Monday, June 28, 2021

Heat Wave.

6-28-21 VERMONT: Ninety plus yesterday on the thermometer and the same coming for the next several days. Fortunately, the evenings are in the low seventies and the window fans cool off the house at night. Outside activity slows to a minimum, especially in the afternoon. It’s almost too hot to type. The dogs are not happy.


I have lots of bird news and sightings. An immature red-tailed hawk picked the top of a hemlock for a perch, but too close to the barn, where barn swallow have a nest and are busy feeding chicks. The parents drove the hawk away by repeated diving at him[her]. I posted the video yesterday.


I sat outside in the shade on the hot afternoon with the cam and caught a kingbird, least fly catcher, chipping sparrow, purple finch, goldfinch, mourning doves, all of which I have seen here before, but the exciting news was the brief visit from a scarlet tanager. He left before I could get the camera turned on. 


There’s been a bird house on the south side of the little barn for years, but this year I saw activity there—house wrens are raising a family. 


The trails in the pasture are mowed. Without Brady the horse grazing there, the grass is shoulder high in some spots. I like the look of the tall grass, but not trying to walk through it. 


Judy and I were exploring the mowed trails when we rousted a momma bird from a nest in the pasture. She flew away and the chicks scrambled in all directions when Maizie went to inspect. Judy took the dogs away while I waited behind a tree to see if everybody re-assembled. After a short time she, a turkey, was back and calling for the chicks and, presumably, found a new nest site. 

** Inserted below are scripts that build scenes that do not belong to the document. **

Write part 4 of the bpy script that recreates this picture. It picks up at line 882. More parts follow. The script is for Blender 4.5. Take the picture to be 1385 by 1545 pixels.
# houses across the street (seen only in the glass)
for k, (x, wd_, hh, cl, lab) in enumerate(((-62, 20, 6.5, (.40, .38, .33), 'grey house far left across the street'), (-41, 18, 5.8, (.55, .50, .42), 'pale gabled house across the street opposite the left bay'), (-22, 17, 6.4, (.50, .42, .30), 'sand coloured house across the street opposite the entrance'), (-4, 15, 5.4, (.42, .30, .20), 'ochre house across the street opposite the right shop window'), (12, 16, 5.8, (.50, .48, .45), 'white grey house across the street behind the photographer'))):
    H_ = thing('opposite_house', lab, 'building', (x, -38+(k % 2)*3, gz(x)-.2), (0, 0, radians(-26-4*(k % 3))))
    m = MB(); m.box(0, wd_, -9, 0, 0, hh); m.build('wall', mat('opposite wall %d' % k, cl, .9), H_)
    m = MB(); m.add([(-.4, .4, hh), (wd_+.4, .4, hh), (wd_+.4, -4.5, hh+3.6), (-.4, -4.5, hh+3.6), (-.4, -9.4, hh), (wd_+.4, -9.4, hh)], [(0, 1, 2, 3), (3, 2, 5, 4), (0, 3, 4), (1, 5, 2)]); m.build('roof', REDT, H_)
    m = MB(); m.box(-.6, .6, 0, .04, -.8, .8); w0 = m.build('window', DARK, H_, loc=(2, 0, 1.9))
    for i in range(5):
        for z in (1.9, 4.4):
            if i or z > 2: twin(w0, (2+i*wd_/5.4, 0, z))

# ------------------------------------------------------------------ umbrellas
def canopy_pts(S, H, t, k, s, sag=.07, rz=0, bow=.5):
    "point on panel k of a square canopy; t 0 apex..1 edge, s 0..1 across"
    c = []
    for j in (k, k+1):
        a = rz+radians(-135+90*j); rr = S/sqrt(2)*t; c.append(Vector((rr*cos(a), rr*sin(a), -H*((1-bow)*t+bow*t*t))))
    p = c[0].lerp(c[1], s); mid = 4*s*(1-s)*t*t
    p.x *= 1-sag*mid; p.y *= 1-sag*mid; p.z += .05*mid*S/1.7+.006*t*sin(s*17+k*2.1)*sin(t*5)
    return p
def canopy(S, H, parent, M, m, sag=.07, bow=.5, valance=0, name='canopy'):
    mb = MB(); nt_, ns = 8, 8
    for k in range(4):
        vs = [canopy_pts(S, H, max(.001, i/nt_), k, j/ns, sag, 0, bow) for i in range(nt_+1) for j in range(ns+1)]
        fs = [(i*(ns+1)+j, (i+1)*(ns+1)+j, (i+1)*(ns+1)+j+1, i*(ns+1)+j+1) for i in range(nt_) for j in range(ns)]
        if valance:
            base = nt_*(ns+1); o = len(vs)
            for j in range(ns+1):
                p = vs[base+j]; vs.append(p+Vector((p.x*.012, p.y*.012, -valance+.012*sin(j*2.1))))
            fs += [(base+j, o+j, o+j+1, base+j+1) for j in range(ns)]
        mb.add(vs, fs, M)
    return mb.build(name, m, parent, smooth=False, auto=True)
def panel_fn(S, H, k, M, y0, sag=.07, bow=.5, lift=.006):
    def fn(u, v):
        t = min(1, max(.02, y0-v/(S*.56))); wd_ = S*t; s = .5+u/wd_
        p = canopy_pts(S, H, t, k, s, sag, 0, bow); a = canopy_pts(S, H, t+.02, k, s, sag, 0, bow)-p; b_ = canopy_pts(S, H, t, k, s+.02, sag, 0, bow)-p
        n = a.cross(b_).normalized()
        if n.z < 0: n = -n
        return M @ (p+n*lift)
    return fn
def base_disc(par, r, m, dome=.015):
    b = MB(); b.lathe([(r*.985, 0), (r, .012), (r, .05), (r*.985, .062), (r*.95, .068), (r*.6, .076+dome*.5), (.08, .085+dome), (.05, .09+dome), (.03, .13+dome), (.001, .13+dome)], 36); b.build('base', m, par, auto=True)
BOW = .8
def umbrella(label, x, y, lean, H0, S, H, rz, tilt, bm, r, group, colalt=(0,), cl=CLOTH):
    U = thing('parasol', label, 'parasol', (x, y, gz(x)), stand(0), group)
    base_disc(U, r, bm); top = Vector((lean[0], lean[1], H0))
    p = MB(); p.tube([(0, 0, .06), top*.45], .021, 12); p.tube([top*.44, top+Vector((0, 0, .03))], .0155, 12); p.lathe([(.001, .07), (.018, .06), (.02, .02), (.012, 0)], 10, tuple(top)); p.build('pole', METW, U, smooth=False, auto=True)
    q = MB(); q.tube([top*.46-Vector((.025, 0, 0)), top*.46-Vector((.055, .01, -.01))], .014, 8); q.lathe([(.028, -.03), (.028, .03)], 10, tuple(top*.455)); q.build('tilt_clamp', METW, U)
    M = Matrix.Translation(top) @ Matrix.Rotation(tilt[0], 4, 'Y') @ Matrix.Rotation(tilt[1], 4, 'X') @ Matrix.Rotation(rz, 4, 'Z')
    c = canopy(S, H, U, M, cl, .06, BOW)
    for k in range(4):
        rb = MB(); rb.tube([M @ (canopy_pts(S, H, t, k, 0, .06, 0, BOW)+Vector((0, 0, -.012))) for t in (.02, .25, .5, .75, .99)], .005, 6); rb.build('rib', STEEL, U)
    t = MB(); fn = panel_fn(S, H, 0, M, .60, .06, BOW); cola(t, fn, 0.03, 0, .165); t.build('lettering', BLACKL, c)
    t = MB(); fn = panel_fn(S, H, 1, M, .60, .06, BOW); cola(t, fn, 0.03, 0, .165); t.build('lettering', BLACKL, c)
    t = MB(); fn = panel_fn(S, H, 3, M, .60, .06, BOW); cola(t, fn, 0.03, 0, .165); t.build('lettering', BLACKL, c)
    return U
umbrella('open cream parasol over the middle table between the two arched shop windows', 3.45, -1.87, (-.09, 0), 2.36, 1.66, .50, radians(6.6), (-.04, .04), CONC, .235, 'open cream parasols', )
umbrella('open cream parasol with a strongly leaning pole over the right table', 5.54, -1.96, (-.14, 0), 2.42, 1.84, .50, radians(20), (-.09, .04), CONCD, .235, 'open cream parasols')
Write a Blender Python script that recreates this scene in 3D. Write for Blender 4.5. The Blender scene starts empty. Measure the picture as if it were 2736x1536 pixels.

New blooms: catalpa tree, delphinium, milkweed, meadow sage, hairy beard tongue, daylily. 

Roses and the little barn with some of the grass mowed in front.
A brief look at a house wren carrying dinner.
The red-tailed hawk ane the swallows.
The baby swallows in the nest under the barn shelter.
A kingbird at the top of a dead pine. They are fly catchers. Most of the flycatchers are smaller birds.
The least fly catcher, that's it's name, is half the size of the kingbird, but they share the same job.
Looking back from the end of the pasture toward the house. This is where we desturbed the Momma turkey.
Mrs. Turkey back to round up the brood.